Contrarily, companies like Ticketek have surely got Enterprise Design architecture, however their site has been seen to fall over with events such as The Wiggles. They might be able to get away with this since they’re essentially a monopoly provider: if you want a ticket for this particular event, you need to go to them. But it’s not good. Generally they acted surprised, even though the huge load was entirely predictable. Is that just naive, or a hope to mislead the public, or negligent? You decide.

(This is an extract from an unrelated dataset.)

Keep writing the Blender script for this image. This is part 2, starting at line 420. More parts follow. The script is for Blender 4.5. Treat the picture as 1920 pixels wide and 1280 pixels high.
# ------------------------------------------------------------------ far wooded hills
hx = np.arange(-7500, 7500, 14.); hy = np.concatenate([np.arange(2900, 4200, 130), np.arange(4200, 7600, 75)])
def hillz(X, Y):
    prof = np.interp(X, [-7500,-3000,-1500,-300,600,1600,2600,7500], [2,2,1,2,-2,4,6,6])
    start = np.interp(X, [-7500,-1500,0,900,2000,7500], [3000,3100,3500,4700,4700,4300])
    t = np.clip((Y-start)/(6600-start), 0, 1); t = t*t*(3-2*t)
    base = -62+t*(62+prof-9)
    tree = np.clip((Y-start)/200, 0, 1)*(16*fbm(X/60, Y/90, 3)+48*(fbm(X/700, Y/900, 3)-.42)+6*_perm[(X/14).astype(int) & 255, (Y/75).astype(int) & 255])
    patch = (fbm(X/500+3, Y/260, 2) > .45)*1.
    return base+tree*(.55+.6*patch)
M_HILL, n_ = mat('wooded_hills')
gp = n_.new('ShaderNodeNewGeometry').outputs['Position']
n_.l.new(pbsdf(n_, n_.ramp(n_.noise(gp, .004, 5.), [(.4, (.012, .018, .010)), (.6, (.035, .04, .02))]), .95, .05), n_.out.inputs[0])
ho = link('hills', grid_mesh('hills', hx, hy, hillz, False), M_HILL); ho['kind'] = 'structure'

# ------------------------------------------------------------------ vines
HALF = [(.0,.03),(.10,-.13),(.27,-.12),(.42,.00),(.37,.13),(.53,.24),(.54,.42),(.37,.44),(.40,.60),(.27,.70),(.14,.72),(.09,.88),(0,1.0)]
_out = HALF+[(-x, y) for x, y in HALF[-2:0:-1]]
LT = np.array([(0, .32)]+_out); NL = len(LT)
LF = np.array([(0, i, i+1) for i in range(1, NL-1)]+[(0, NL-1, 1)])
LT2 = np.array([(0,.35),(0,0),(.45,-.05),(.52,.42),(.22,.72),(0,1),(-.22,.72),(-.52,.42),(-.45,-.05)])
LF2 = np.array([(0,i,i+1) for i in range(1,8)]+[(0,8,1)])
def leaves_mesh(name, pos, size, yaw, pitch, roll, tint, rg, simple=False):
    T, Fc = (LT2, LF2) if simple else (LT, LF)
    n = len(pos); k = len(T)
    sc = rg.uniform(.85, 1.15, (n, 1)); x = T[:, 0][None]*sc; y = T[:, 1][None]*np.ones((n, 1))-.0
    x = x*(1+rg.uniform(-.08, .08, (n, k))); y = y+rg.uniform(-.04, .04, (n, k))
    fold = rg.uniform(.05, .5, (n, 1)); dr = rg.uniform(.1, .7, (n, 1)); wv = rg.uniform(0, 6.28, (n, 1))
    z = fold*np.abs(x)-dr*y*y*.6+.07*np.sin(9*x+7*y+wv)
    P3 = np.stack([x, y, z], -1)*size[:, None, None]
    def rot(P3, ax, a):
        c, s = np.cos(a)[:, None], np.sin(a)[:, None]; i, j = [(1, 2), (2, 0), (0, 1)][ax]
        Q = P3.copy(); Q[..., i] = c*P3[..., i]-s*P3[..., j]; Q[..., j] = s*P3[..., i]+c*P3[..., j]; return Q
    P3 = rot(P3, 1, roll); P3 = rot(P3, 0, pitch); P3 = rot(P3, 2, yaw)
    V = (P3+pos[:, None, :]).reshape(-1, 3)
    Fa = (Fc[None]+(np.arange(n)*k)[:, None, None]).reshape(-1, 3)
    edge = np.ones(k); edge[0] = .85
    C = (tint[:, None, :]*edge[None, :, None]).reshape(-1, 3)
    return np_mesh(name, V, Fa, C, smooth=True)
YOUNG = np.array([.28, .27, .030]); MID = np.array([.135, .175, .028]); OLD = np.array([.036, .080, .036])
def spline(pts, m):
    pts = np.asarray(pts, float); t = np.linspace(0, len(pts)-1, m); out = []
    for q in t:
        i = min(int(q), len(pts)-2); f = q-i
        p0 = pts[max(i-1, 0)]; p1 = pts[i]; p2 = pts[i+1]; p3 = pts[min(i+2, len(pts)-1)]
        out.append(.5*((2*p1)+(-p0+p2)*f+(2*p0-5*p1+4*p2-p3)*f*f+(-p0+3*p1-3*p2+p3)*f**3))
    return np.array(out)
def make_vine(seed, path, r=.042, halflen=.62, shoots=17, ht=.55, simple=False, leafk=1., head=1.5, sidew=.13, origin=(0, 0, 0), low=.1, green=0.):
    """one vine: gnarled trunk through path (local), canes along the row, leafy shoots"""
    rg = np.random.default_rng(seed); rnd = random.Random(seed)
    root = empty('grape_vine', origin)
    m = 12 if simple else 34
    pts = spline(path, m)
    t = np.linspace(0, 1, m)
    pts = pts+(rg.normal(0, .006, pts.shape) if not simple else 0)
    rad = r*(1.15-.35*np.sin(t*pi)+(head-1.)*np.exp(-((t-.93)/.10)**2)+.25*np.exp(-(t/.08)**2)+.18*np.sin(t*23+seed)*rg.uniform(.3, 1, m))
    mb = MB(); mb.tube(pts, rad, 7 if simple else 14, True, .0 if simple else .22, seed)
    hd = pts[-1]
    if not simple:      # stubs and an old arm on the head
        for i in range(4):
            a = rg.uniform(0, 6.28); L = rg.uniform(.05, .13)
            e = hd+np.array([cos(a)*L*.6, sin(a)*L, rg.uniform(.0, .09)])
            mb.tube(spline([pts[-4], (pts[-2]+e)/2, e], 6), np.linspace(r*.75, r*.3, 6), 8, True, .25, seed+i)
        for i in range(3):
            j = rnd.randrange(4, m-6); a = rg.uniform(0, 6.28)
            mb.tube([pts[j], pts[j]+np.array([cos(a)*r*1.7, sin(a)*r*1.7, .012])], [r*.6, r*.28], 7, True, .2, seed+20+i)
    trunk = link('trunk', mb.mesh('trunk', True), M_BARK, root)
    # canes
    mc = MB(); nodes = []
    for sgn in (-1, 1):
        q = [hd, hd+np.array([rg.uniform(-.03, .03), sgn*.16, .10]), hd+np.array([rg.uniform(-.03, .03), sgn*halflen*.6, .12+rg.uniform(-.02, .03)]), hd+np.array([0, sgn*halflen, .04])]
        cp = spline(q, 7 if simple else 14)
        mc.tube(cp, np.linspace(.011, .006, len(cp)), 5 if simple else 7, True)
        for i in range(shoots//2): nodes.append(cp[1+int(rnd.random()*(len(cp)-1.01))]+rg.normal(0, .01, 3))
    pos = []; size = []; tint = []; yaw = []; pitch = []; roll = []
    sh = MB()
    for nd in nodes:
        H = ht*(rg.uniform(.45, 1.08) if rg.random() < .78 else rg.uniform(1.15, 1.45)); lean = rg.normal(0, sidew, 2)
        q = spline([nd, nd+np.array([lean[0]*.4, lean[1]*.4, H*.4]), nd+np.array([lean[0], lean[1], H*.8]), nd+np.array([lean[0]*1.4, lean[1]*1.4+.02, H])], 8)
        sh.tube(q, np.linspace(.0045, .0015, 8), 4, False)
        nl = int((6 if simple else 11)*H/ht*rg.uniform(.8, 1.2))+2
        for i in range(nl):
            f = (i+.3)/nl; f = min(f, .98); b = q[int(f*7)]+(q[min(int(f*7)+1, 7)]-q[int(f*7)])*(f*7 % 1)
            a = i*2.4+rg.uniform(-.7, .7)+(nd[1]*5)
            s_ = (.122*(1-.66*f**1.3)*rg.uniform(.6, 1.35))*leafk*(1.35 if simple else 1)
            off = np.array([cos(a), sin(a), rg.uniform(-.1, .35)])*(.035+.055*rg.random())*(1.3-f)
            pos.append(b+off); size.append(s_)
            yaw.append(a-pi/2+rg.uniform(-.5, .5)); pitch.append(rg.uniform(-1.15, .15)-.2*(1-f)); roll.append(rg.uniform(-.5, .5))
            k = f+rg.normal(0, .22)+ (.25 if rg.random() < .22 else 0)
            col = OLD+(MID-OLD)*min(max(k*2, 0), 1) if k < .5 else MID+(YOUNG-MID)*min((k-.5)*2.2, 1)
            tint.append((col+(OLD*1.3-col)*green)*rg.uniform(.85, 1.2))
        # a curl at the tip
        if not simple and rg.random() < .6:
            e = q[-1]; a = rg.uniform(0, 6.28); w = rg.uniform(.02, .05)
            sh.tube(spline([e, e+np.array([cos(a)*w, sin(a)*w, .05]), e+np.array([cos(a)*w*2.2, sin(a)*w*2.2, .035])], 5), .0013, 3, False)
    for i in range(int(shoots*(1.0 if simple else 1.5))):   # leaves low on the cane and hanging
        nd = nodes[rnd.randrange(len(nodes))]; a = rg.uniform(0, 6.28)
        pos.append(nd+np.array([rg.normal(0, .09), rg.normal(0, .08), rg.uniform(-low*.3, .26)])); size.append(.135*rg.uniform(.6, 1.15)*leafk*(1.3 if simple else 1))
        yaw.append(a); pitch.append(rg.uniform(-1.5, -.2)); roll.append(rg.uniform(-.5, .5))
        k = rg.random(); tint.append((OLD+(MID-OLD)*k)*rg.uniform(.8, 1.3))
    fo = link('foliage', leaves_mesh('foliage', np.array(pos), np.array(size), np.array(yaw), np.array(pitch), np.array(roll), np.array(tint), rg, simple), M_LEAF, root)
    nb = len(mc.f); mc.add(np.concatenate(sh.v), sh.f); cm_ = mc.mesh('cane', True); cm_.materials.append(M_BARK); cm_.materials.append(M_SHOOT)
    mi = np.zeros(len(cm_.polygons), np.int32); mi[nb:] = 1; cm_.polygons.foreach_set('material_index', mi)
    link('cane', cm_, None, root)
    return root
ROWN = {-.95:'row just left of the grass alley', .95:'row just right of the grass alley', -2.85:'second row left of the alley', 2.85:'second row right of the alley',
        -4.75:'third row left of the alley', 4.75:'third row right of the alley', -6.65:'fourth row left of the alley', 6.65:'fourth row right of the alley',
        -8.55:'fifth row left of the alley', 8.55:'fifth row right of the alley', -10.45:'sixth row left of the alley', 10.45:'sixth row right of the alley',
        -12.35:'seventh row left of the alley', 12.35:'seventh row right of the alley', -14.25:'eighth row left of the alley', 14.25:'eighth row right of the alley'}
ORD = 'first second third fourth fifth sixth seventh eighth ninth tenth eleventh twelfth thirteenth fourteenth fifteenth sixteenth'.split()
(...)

It’s really a failure in design of sorts. As to where exactly, only an architectural review would show, and it’ll be different for different sites. However, the real lesson is that it’s not about “Enterprise Design” at all, nor about using any particular high-profile hosting provider or involvement of other buzzwords. It’s about proper architecture and deployment and the database is only one aspects of this. It doesn’t have to end up particularly expensive either, it just has to be done right and there’s no single magical approach – each case is unique. Looking at this is best done early on (it tends to also work our better and cheaper), but we’ve helped clients out at much later stages also.  Ideally, we do like to help before there’s a raging fire.